When the 1950's era Dunes was blown up in 1994 to make way for what would become the Bellagio resort, contractors found the Las Vegas equivalent of an Egyptian tomb -- chips from across Las Vegas had been thrown into the wet concrete used to form the Dunes' swimming pool.

Then there's the story about a man in Texas who surfaced recently with a few 1940s era chips from the long gone El Rancho -- considered the Strip's first resort when it opened in 1941. The man was a shill at the craps tables and managed to save a few chips after the casino changed over to new chips. Their potential value could be enough to keep many a collector awake at night.

In the mid 1990s, the Flamingo created a "Rockettes" chip based on the famous chorus line dancers from New York. But the chips were pulled from the floor because they didn't have the appropriate trademark rights from the group, so the story goes. Each three-chip set is probably worth about $75, collectors say.
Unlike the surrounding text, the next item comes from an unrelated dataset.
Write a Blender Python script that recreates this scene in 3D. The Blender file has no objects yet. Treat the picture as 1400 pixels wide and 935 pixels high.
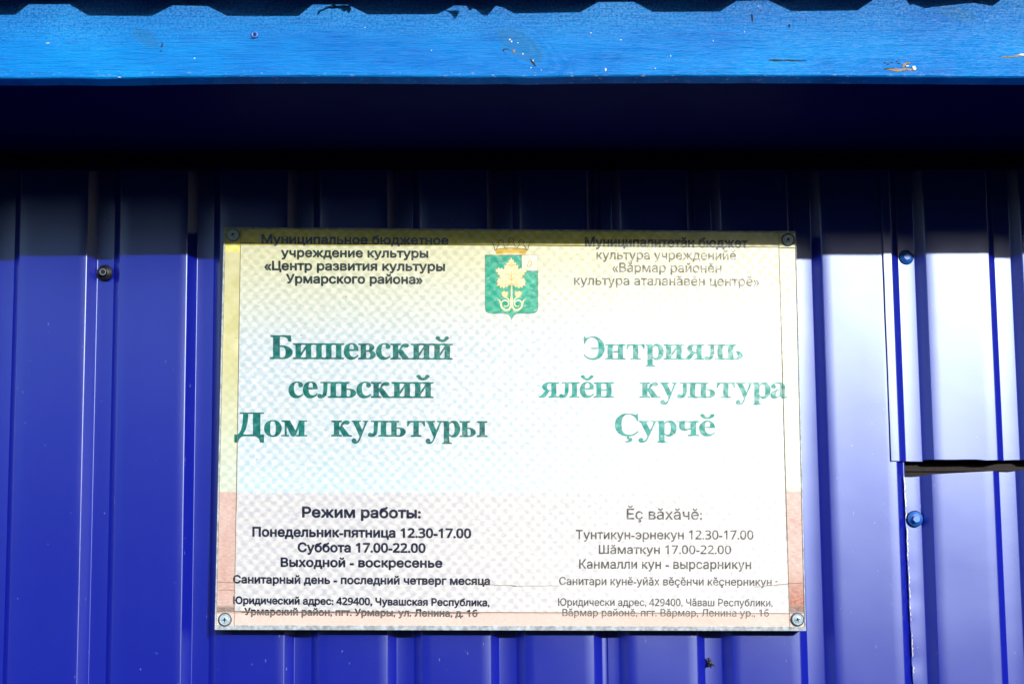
import bpy, bmesh, math, random
from mathutils import Vector, Matrix, noise
from mathutils.geometry import tessellate_polygon
C = bpy.context.scene
COL = C.collection
random.seed(7)
rad = math.radians

# ------------------------------------------------------------------ camera
H = 1.55                      # camera height above the ground
CD = 1.63                     # camera distance from the wall face (wall face is y = 0)
PITCH = rad(6.1)
F = 1944.0                    # focal length in photo pixels (50 mm on a 36 mm sensor, 1400 px)
cam = bpy.data.cameras.new('camera')
cam.sensor_width = 36; cam.lens = 36*F/1400
cam.clip_start = 0.02; cam.clip_end = 500
cob = bpy.data.objects.new('camera', cam); COL.objects.link(cob)
cob.location = (0, -CD, H); cob.rotation_euler = (math.pi/2+PITCH, 0, 0)
C.camera = cob

# ------------------------------------------------------------------ light
AZ, EL = rad(25), rad(17.6)     # sun to the right of and behind the viewer
tod = Vector((math.sin(AZ)*math.cos(EL), -math.cos(AZ)*math.cos(EL), math.sin(EL)))
KS = math.tan(EL)/math.cos(AZ); KX = math.tan(AZ)
w = bpy.data.worlds.new("World"); C.world = w; w.use_nodes = True
nt = w.node_tree; nt.nodes.clear()
sky = nt.nodes.new('ShaderNodeTexSky'); sky.sky_type = 'NISHITA'; sky.sun_disc = False
sky.sun_elevation = EL; sky.sun_rotation = math.pi-AZ
bg = nt.nodes.new('ShaderNodeBackground'); bg.inputs['Strength'].default_value = 0.15
wo = nt.nodes.new('ShaderNodeOutputWorld')
nt.links.new(sky.outputs[0], bg.inputs[0]); nt.links.new(bg.outputs[0], wo.inputs[0])
sun = bpy.data.lights.new('sun', 'SUN'); sun.energy = 2.1; sun.angle = rad(0.5); sun.color = (1, .97, .92)
so = bpy.data.objects.new('sun', sun); COL.objects.link(so)
so.rotation_euler = tod.to_track_quat('Z', 'Y').to_euler()
C.view_settings.view_transform = 'Standard'; C.view_settings.look = 'None'
C.view_settings.exposure = 1.06; C.view_settings.gamma = 1

# ------------------------------------------------------------------ helpers
def U(px, py, Y):
    """world point on the plane y = Y seen at photo pixel (px, py)"""
    x, z = (px-700)/F, -(py-467.5)/F
    d = Vector((x, math.cos(PITCH)-z*math.sin(PITCH), math.sin(PITCH)+z*math.cos(PITCH)))
    t = (Y+CD)/d.y
    return Vector((d.x*t, Y, H+d.z*t))

def tag(o, label=None, cat=None, group=None, kind=None):
    if label: o['label'] = label
    if cat: o['category'] = cat
    if group: o['group'] = group
    if kind: o['kind'] = kind
    return o
def empty(name, loc):
    o = bpy.data.objects.new(name, None); COL.objects.link(o); o.location = loc; o.empty_display_size = .05
    o['_w'] = list(loc); return o
def wloc(p): return Vector(p['_w']) if p is not None else Vector((0, 0, 0))
def mk(name, verts, faces, mat, parent=None, smooth=False, label=None, kind=None, origin=None):
    """one mesh object from world-space vertices, kept in its parent's frame"""
    base = wloc(parent)
    og = Vector(origin)-base if origin is not None else Vector((0, 0, 0))
    me = bpy.data.meshes.new(name)
    me.from_pydata([tuple(Vector(v)-base-og) for v in verts], [], faces)
    me.materials.append(mat); me.update()
    if smooth:
        me.polygons.foreach_set('use_smooth', [True]*len(me.polygons))
    o = bpy.data.objects.new(name, me); COL.objects.link(o)
    o.location = og
    if parent is not None: o.parent = parent
    o['_w'] = list(base+og)
    if label: o['label'] = label
    if kind: o['kind'] = kind
    return o
class MB:
    def __init__(s): s.v = []; s.f = []
    def add(s, vs, fs):
        b = len(s.v); s.v += [Vector(v) for v in vs]; s.f += [tuple(b+i for i in f) for f in fs]
    def box(s, a, b):
        (x0, y0, z0), (x1, y1, z1) = a, b
        s.add([(x0,y0,z0),(x1,y0,z0),(x1,y1,z0),(x0,y1,z0),(x0,y0,z1),(x1,y0,z1),(x1,y1,z1),(x0,y1,z1)],
              [(0,3,2,1),(4,5,6,7),(0,1,5,4),(1,2,6,5),(2,3,7,6),(3,0,4,7)])
    def prism(s, front, back):
        """front / back: matching outlines; capped solid"""
        n = len(front); b = len(s.v); s.v += [Vector(v) for v in front]+[Vector(v) for v in back]
        for i in range(n):
            j = (i+1) % n
            s.f.append((b+i, b+n+i, b+n+j, b+j))
        tr = tessellate_polygon([[Vector((v[0], v[2], 0)) for v in front]])
        for t in tr:
            s.f.append((b+t[0], b+t[1], b+t[2])); s.f.append((b+n+t[2], b+n+t[1], b+n+t[0]))
    def lathe(s, c, prof, n=24, axis_y=True):
        """prof: (radius, height towards the viewer) pairs, first and last close on the axis if radius 0"""
        b = len(s.v); c = Vector(c)
        for r, h in prof:
            for i in range(n):
                a = 2*math.pi*i/n
                s.v.append(c+Vector((r*math.cos(a), -h, r*math.sin(a))))
        for k in range(len(prof)-1):
            for i in range(n):
                j = (i+1) % n
                s.f.append((b+k*n+i, b+k*n+j, b+(k+1)*n+j, b+(k+1)*n+i))
    def build(s, name, mat, parent=None, **k): return mk(name, s.v, s.f, mat, parent, **k)

def fixnormals(o):
    bm = bmesh.new(); bm.from_mesh(o.data); bmesh.ops.recalc_face_normals(bm, faces=bm.faces); bm.to_mesh(o.data); bm.free()
    return o
def bevel(o, wd, seg=2):
    m = o.modifiers.new('bevel', 'BEVEL'); m.width = wd; m.segments = seg; m.limit_method = 'ANGLE'; m.angle_limit = rad(40)
    return o

# ------------------------------------------------------------------ material helpers
class NT:
    def __init__(s, name):
        s.m = bpy.data.materials.new(name); s.m.use_nodes = True; s.t = s.m.node_tree; s.t.nodes.clear()
        s.out = s.n('ShaderNodeOutputMaterial')
        s.tc = s.n('ShaderNodeTexCoord')
    def n(s, t, **k):
        x = s.t.nodes.new(t)
        for a, b in k.items(): setattr(x, a, b)
        return x
    def put(s, sock, v):
        if isinstance(v, bpy.types.NodeSocket): s.t.links.new(v, sock)
        elif isinstance(v, (tuple, list)): sock.default_value = (*v, 1) if len(v) == 3 and sock.type == 'RGBA' else v
        else: sock.default_value = v
    def math(s, op, a, b=0.0, c=0.0, clamp=False):
        x = s.n('ShaderNodeMath', operation=op, use_clamp=clamp)
        s.put(x.inputs[0], a); s.put(x.inputs[1], b)
        s.put(x.inputs[2], c)
        return x.outputs[0]
    def noise(s, vec, scale, detail=3, rough=.55, dist=0):
        x = s.n('ShaderNodeTexNoise'); s.put(x.inputs['Vector'], vec); x.inputs['Scale'].default_value = scale
        x.inputs['Detail'].default_value = detail; x.inputs['Roughness'].default_value = rough; x.inputs['Distortion'].default_value = dist
        return x.outputs['Fac']
    def mapping(s, vec, scale=(1,1,1), loc=(0,0,0), rot=(0,0,0)):
        x = s.n('ShaderNodeMapping'); s.put(x.inputs['Vector'], vec)
        x.inputs['Scale'].default_value = scale; x.inputs['Location'].default_value = loc; x.inputs['Rotation'].default_value = rot
        return x.outputs[0]
    def ramp(s, f, lo, hi, a=0.0, b=1.0):
        x = s.n('ShaderNodeMapRange'); x.clamp = True
        s.put(x.inputs[0], f); x.inputs[1].default_value = lo; x.inputs[2].default_value = hi
        x.inputs[3].default_value = a; x.inputs[4].default_value = b
        return x.outputs[0]
    def mix(s, f, a, b, mode='MIX'):
        x = s.n('ShaderNodeMix', data_type='RGBA', blend_type=mode)
        s.put(x.inputs[0], f); s.put(x.inputs[6], a); s.put(x.inputs[7], b)
        return x.outputs[2]
    def xyz(s, v):
        x = s.n('ShaderNodeSeparateXYZ'); s.put(x.inputs[0], v); return x.outputs
    def comb(s, x_, y_, z_):
        x = s.n('ShaderNodeCombineXYZ'); s.put(x.inputs[0], x_); s.put(x.inputs[1], y_); s.put(x.inputs[2], z_); return x.outputs[0]
    def bump(s, h, st, dist, prev=None):
        x = s.n('ShaderNodeBump'); s.put(x.inputs['Height'], h); x.inputs['Strength'].default_value = st; x.inputs['Distance'].default_value = dist
        if prev is not None: s.put(x.inputs['Normal'], prev)
        return x.outputs[0]
    def surf(s, col, gloss=(), rough_d=.3, normal=None):
        """diffuse base under glossy coats: gloss = [(weight, roughness, distribution, colour), ...]"""
        d = s.n('ShaderNodeBsdfDiffuse'); s.put(d.inputs['Color'], col); d.inputs['Roughness'].default_value = rough_d
        if normal is not None: s.put(d.inputs['Normal'], normal)
        sh = d.outputs[0]
        for wt, r, dist, c in gloss:
            g = s.n('ShaderNodeBsdfAnisotropic', distribution=dist); s.put(g.inputs['Color'], c); s.put(g.inputs['Roughness'], r)
            if normal is not None: s.put(g.inputs['Normal'], normal)
            m = s.n('ShaderNodeMixShader'); s.put(m.inputs[0], wt); s.t.links.new(sh, m.inputs[1]); s.t.links.new(g.outputs[0], m.inputs[2])
            sh = m.outputs[0]
        return sh
    def done(s, sh):
        s.t.links.new(sh, s.out.inputs[0]); return s.m

def simple(name, col, rough=.5, metal=0.0, var=.15, nscale=60, bumpst=.15):
    k = NT(name); v = k.tc.outputs['Object']; f = k.noise(v, nscale, 4)
    p = k.n('ShaderNodeBsdfPrincipled')
    c2 = tuple(x*(1-var*2) for x in col)
    k.put(p.inputs['Base Color'], k.mix(k.ramp(f, .35, .65), c2, col))
    p.inputs['Roughness'].default_value = rough; p.inputs['Metallic'].default_value = metal
    k.put(p.inputs['Normal'], k.bump(f, bumpst, .001))
    return k.done(p.outputs[0])

# painted sheet steel: deep blue pigment under a semi-gloss coat
def paint_mat(name, base, gw=.30, gr=.46, gw2=.04, gr2=.62, dust=1.0):
    k = NT(name); v = k.tc.outputs['Object']
    streak = k.noise(k.mapping(v, (9, 9, 1.2)), 3, 4)
    fine = k.noise(v, 900, 2)
    cloud = k.noise(v, 6, 3)
    speck = k.noise(v, 210, 2, .5)
    col = k.mix(k.ramp(streak, .3, .75, 0, .35), base, (base[0]*1.25+.004, base[1]*1.4+.006, base[2]*1.18))
    col = k.mix(k.ramp(speck, .735, .76, 0, .75*dust), col, (.012, .012, .03))
    # pale dust specks and little scratches
    sp2 = k.noise(k.mapping(v, (1, 1, .35), (3, 1, 2)), 330, 1, .4)
    col = k.mix(k.ramp(sp2, .785, .81, 0, .4*dust), col, (.35, .4, .6))
    n = k.bump(fine, .10, .0006)
    n = k.bump(cloud, .12, .004, n)
    r1 = k.math('ADD', k.math('MULTIPLY', cloud, .04), gr-.02)
    sh = k.surf(col, [(gw2, gr2, 'GGX', (.40, .72, 1)), (gw, r1, 'BECKMANN', (.60, .72, 1))], normal=n)
    return k.done(sh)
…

More recently, the Riviera created chips with the images of adult performers. State regulators pulled the chips after complaints about the risque images, dealers say, creating an instant collectors' market.

Such are the kinds of tales that keep people coming back year after year. That and a final auction that draws the boldest of aficionados to the bargaining table.

On the final day of the event, 254 lots of tokens sold for a total of about $80,000 -- about 40 percent more money than was generated at last year's auction. The club makes a commission off each sale.

About 18 of the lots sold for more than $1,000 -- also higher than last year's take.

"We had better items and higher prices," Weintraub said.

And what of the Hacienda chip?

"It will be back out there again, maybe in six months or next year," he said. "The owner of the chip is not willing to give it away."